§ **STORED DATA**:
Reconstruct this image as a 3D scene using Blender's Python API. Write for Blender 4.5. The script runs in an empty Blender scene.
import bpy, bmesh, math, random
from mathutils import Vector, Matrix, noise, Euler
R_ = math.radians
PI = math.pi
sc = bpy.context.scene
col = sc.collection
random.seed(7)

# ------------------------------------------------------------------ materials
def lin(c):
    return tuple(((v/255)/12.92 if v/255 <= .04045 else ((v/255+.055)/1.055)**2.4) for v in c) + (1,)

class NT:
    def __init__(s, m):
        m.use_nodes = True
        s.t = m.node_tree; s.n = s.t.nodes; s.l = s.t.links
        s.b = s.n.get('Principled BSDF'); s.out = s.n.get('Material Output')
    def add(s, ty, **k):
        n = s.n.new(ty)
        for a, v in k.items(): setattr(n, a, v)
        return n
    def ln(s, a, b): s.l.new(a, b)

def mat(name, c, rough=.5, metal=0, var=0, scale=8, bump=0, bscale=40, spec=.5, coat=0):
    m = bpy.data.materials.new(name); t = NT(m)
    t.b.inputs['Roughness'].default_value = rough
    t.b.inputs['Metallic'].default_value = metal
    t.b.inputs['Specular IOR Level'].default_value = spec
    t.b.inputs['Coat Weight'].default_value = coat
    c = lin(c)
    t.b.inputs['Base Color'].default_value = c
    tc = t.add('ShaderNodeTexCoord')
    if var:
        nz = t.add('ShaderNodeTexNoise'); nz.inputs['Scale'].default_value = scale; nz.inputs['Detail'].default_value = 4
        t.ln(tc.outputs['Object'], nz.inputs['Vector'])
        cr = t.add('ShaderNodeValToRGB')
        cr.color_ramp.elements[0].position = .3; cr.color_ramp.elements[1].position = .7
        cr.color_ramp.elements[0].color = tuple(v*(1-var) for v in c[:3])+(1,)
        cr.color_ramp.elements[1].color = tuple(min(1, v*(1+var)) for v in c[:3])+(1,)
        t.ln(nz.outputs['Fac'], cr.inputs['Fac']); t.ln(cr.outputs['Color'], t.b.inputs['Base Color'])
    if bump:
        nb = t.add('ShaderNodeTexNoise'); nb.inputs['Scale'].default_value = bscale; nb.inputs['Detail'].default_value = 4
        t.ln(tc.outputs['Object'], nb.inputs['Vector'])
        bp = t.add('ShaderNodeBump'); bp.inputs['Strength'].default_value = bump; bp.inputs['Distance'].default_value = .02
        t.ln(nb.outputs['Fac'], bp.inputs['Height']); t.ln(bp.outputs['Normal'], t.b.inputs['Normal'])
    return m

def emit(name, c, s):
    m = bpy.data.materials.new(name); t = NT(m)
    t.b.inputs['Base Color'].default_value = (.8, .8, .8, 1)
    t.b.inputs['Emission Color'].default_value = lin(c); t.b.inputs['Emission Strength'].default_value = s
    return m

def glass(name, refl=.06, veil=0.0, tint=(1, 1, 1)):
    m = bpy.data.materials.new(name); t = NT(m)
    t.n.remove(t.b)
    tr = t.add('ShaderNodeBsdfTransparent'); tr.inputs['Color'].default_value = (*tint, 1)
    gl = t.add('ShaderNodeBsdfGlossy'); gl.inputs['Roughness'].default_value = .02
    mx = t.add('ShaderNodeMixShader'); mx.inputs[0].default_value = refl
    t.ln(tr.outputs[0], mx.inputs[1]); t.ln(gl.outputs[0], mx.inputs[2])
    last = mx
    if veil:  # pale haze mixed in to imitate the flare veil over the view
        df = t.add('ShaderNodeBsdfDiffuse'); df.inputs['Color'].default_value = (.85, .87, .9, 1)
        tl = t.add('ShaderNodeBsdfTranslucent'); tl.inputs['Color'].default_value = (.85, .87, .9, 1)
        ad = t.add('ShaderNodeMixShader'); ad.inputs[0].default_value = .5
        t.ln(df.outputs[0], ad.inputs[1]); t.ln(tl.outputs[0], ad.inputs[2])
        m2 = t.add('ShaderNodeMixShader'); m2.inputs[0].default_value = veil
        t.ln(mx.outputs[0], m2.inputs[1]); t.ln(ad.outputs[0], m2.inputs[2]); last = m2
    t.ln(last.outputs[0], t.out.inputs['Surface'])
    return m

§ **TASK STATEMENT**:
Exactly repeat the lines above, from the opening line through the one with "random.seed(7)", and include nothing else.

§ **TASK OUTPUT**:
Reconstruct this image as a 3D scene using Blender's Python API. Write for Blender 4.5. The script runs in an empty Blender scene.
import bpy, bmesh, math, random
from mathutils import Vector, Matrix, noise, Euler
R_ = math.radians
PI = math.pi
sc = bpy.context.scene
col = sc.collection
random.seed(7)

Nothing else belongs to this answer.